If the cost and benefit do not vary as much should be ignored and avoided. When the cost and benefits becomes more relevant over other alternatives, it is kept. However keep in mind that sunk costs (Gschwandtner 2006) are cost that’s been invested or implemented beforehand in decision-making. This is unavoidable and can be detrimental in decision-making. Sunk costs are irrelevant and different costs will be relevant for different purposes and each should be analyzed in depth before coming to a conclusion. Therefore sunk costs when included into decision rule can result in future investment potentials whereas some would argue it’s a value that should never be incorporated into Net present value since it would skew interpretation and further values. (Shrader 2011)

 

A great example is the cost of investment between marketing and advertisement campaigns.

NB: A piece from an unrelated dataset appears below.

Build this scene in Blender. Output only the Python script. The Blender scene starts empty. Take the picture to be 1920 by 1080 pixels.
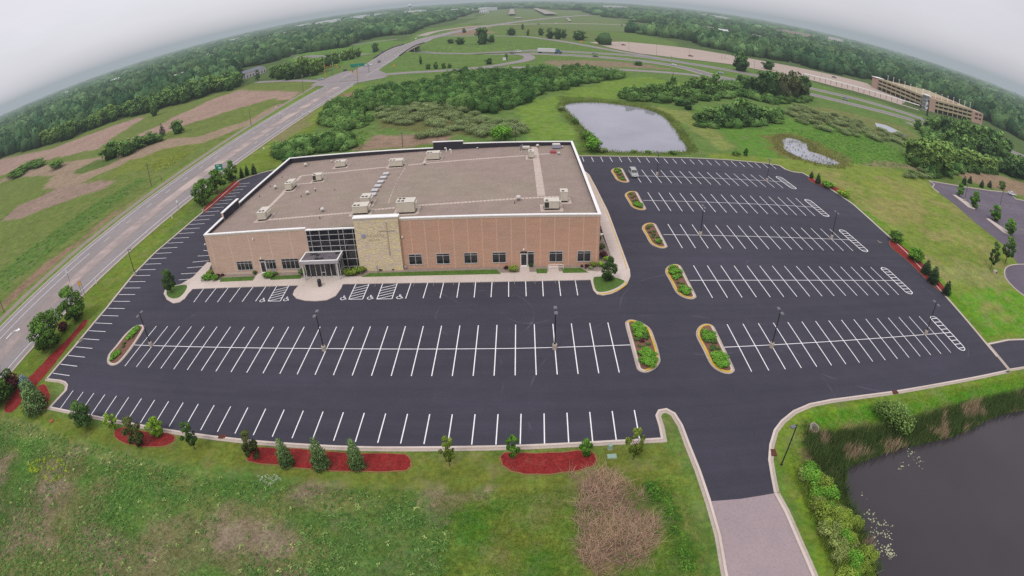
import bpy, math, random
import numpy as np
from mathutils import Vector, Matrix
from mathutils.geometry import tessellate_polygon

S = bpy.context.scene
COL = S.collection
RND = random.Random(7)
NR = np.random.default_rng(11)

# ------------------------------------------------------------------ camera
YAW, PITCH, ROLL, H = -0.0083740, 0.5197180, -0.0217190, 46.16864
B1, B3, B5, CX, CY = 1.1194, -0.0634, -0.0010, 961.845, 555.092
K = (0.0494840236, 5.80173962e-05, -2.37621599e-07, 3.15951148e-07)
R_ = np.array([0.99981942, -0.00241317, -0.01884962])
U_ = np.array([0.01755859, 0.49668286, 0.86775448])
F_ = np.array([-0.00726824, 0.86792875, -0.49663554])

def G(px, py, z=0.0):
    """point of the level z seen at that place of the photograph"""
    x = (px-CX)/960*18; y = -(py-CY)/960*18; rr = math.hypot(x, y)+1e-9
    th = K[0]*rr+K[1]*rr**2+K[2]*rr**3+K[3]*rr**4
    d = math.sin(th)*(x/rr*R_+y/rr*U_)+math.cos(th)*F_
    s = (z-H)/d[2]
    return (float(d[0]*s), float(d[1]*s))

def Gs(pts, z=0.0, s=1.0, ox=0.0, oy=0.0):
    return [G(ox+a/s, oy+b/s, z) for a, b in pts]

def proj(x, y, z):
    d = np.array([x, y, z-H]); d = d/np.linalg.norm(d)
    a, b, c = d@R_, d@U_, d@F_
    t = math.atan2(math.hypot(a, b), c); rr = B1*t+B3*t**3+B5*t**5; m = math.hypot(a, b)+1e-9
    return (CX+rr*a/m*960, CY-rr*b/m*960)

def height_at(x, y, py):
    """how tall a thing standing at x, y is when its top is at row py"""
    lo, hi = 0.0, 45.0
    for _ in range(30):
        m = (lo+hi)/2
        if proj(x, y, m)[1] > py: lo = m
        else: hi = m
    return lo

def ppm(x, y):
    a = proj(x-.5, y, 0); b = proj(x+.5, y, 0)
    return math.hypot(a[0]-b[0], a[1]-b[1])

cd = bpy.data.cameras.new('camera'); cam = bpy.data.objects.new('camera', cd); COL.objects.link(cam)
cd.type = 'PANO'; cd.panorama_type = 'FISHEYE_LENS_POLYNOMIAL'
cd.sensor_width = 36; cd.fisheye_fov = math.radians(175)
cd.fisheye_polynomial_k0 = 0
cd.fisheye_polynomial_k1, cd.fisheye_polynomial_k2, cd.fisheye_polynomial_k3, cd.fisheye_polynomial_k4 = [-k for k in K]
cd.shift_x = -(CX-960)/1920; cd.shift_y = (CY-540)/1920
cd.clip_start = .5; cd.clip_end = 90000
M = Matrix((R_, U_, -F_)).transposed().to_4x4(); M.translation = (0, 0, H)
cam.matrix_world = M
S.camera = cam

# ------------------------------------------------------------------ colour
def lin(c):
    return tuple(((v/255)/12.92 if v/255 <= .04045 else ((v/255+.055)/1.055)**2.4) for v in c)
EXPO = 1.22
def al(c, e=None):
    return tuple(min(.85, v/(e or EXPO)) for v in lin(c))

# ------------------------------------------------------------------ materials
class NT:
    def __init__(s, name):
        s.m = bpy.data.materials.new(name); s.m.use_nodes = True; s.t = s.m.node_tree; s.t.nodes.clear()
        s.out = s.n('ShaderNodeOutputMaterial')
    def n(s, k, **kw):
        x = s.t.nodes.new(k)
        for a, b in kw.items(): setattr(x, a, b)
        return x
    def l(s, a, b): s.t.links.new(a, b)

def noise_fac(t, scale, detail=3, rough=.6, lo=.3, hi=.7, vec=None):
    n = t.n('ShaderNodeTexNoise'); n.inputs['Scale'].default_value = scale; n.inputs['Detail'].default_value = detail
    n.inputs['Roughness'].default_value = rough
    t.l(vec, n.inputs['Vector'])
    r = t.n('ShaderNodeMapRange'); r.inputs[1].default_value = lo; r.inputs[2].default_value = hi
    t.l(n.outputs['Fac'], r.inputs[0])
    return r.outputs[0]

def mulc(t, col, fac, a, b):
    """col * lerp(a, b, fac)"""
    r = t.n('ShaderNodeMapRange'); r.inputs[3].default_value = a; r.inputs[4].default_value = b; t.l(fac, r.inputs[0])
    v = t.n('ShaderNodeVectorMath', operation='SCALE'); t.l(col, v.inputs[0]); t.l(r.outputs[0], v.inputs['Scale'])
    return v.outputs[0]

def mixc(t, fac, a, b):
    m = t.n('ShaderNodeMix', data_type='RGBA')
    if isinstance(fac, float): m.inputs[0].default_value = fac
    else: t.l(fac, m.inputs[0])
    for s_, i in ((a, 6), (b, 7)):
        if isinstance(s_, tuple): m.inputs[i].default_value = (*s_[:3], 1)
        else: t.l(s_, m.inputs[i])
    return m.outputs[2]

def rgb(t, c):
    n = t.n('ShaderNodeRGB'); n.outputs[0].default_value = (*c, 1); return n.outputs[0]

MATS = {}
def mat(name, c, rough=.85, v=((.6, .12), (8, .12)), spec=.3, metal=0, bump=0, alt=None):
    """c in photo sRGB; v = (noise scale, amount) pairs on world position; alt = (colour, scale, lo, hi)"""
    if name in MATS: return MATS[name]
    t = NT(name); p = t.n('ShaderNodeBsdfPrincipled'); t.l(p.outputs[0], t.out.inputs[0])
    g = t.n('ShaderNodeNewGeometry').outputs['Position']
    col = rgb(t, al(c))
    if alt: col = mixc(t, noise_fac(t, alt[1], 4, .6, alt[2], alt[3], g), col, al(alt[0]))
    for sc, am in v: col = mulc(t, col, noise_fac(t, sc, 3, .6, .3, .7, g), 1-am, 1+am)
    t.l(col, p.inputs['Base Color'])
    p.inputs['Roughness'].default_value = rough; p.inputs['Metallic'].default_value = metal
    p.inputs['Specular IOR Level'].default_value = spec
    if bump:
        b = t.n('ShaderNodeBump'); b.inputs['Strength'].default_value = .5; b.inputs['Distance'].default_value = bump
        t.l(noise_fac(t, 12, 4, .6, .2, .8, g), b.inputs['Height']); t.l(b.outputs[0], p.inputs['Normal'])
    MATS[name] = t.m; return t.m

def asphalt_mat(name, c, streak=.1):
    if name in MATS: return MATS[name]
    t = NT(name); p = t.n('ShaderNodeBsdfPrincipled'); t.l(p.outputs[0], t.out.inputs[0])
    g = t.n('ShaderNodeNewGeometry').outputs['Position']
    col = rgb(t, al(c))
    col = mulc(t, col, noise_fac(t, .035, 3, .5, .3, .7, g), .9, 1.12)
    col = mulc(t, col, noise_fac(t, .3, 4, .65, .3, .7, g), .93, 1.07)
    col = mulc(t, col, noise_fac(t, 5, 2, .8, .3, .7, g), .86, 1.14)
    mp = t.n('ShaderNodeMapping'); mp.inputs['Scale'].default_value = (.02, .5, 1); t.l(g, mp.inputs[0])
    col = mulc(t, col, noise_fac(t, 1, 3, .6, .3, .7, mp.outputs[0]), 1-streak, 1+streak)
    # old turning tyre marks: thin rings around a few centres, broken up by noise
    for cx, cy, rr in ((-5, 74, 7.5), (2, 76, 4.6), (22, 52, 21), (-32, 58, 30), (28, 74, 12), (60, 73, 24)):
        d = t.n('ShaderNodeVectorMath', operation='DISTANCE'); t.l(g, d.inputs[0]); d.inputs[1].default_value = (cx, cy, 0)
        a = t.n('ShaderNodeMath', operation='SUBTRACT'); t.l(d.outputs['Value'], a.inputs[0]); a.inputs[1].default_value = rr
        a2 = t.n('ShaderNodeMath', operation='ABSOLUTE'); t.l(a.outputs[0], a2.inputs[0])
        r = t.n('ShaderNodeMapRange'); r.inputs[1].default_value = .18; r.inputs[2].default_value = .02; t.l(a2.outputs[0], r.inputs[0])
        k = t.n('ShaderNodeMath', operation='MULTIPLY'); t.l(r.outputs[0], k.inputs[0])
        t.l(noise_fac(t, .22, 2, .5, .5, .68, g), k.inputs[1])
        col = mulc(t, col, k.outputs[0], 1, 1.75)
    t.l(col, p.inputs['Base Color']); p.inputs['Roughness'].default_value = .9; p.inputs['Specular IOR Level'].default_value = .2
    MATS[name] = t.m; return t.m

def leaf_mat(name, c1, c2, trans=.2):
    """foliage: attribute 'shade' r = brightness with painted shade, g = hue mix"""
    if name in MATS: return MATS[name]
    t = NT(name)
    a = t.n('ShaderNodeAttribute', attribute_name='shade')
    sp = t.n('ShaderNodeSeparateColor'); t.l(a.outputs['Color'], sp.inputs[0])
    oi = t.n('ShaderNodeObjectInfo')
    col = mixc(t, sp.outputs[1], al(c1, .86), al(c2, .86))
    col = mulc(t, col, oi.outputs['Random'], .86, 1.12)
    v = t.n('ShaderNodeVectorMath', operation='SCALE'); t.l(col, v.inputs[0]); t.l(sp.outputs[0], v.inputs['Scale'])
    d = t.n('ShaderNodeBsdfDiffuse'); t.l(v.outputs[0], d.inputs[0])
    if trans:
        tr = t.n('ShaderNodeBsdfTranslucent'); t.l(v.outputs[0], tr.inputs[0])
        mx = t.n('ShaderNodeMixShader'); mx.inputs[0].default_value = trans
        t.l(d.outputs[0], mx.inputs[1]); t.l(tr.outputs[0], mx.inputs[2]); t.l(mx.outputs[0], t.out.inputs[0])
    else: t.l(d.outputs[0], t.out.inputs[0])
    MATS[name] = t.m; return t.m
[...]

Comparison between these values can be applied to all forms of business. The goal here is simple, and considering a difference which can result in increase in net income versus loss. This complete formula is simply differential analysis.

 

Since we understand what is relevant costs in difference from all costs, we should isolate irrelevant costs in order to pinpoint which sector can result in sunk costs or damaging over time. This ability to differential not only focuses on positive outlook but also helps understand where the organization is weak in and what can be done to save money.

 

Reference:

 

Michel, L. (2007). Understanding decision making in organizations to focus its practices where it matters. Measuring Business Excellence, 11(1), 33-45.

 

Gschwandtner, A., & Lambson, V. E. (2006). SUNK COSTS, PROFIT VARIABILITY, AND TURNOVER. Economic Inquiry, 44(2), 367-373.

 

Shrader, M. J., & Hickman, K. A. (2011). On the relevancy of future sunk costs. The Journal of Applied Business and Economics,12(1), 34-37.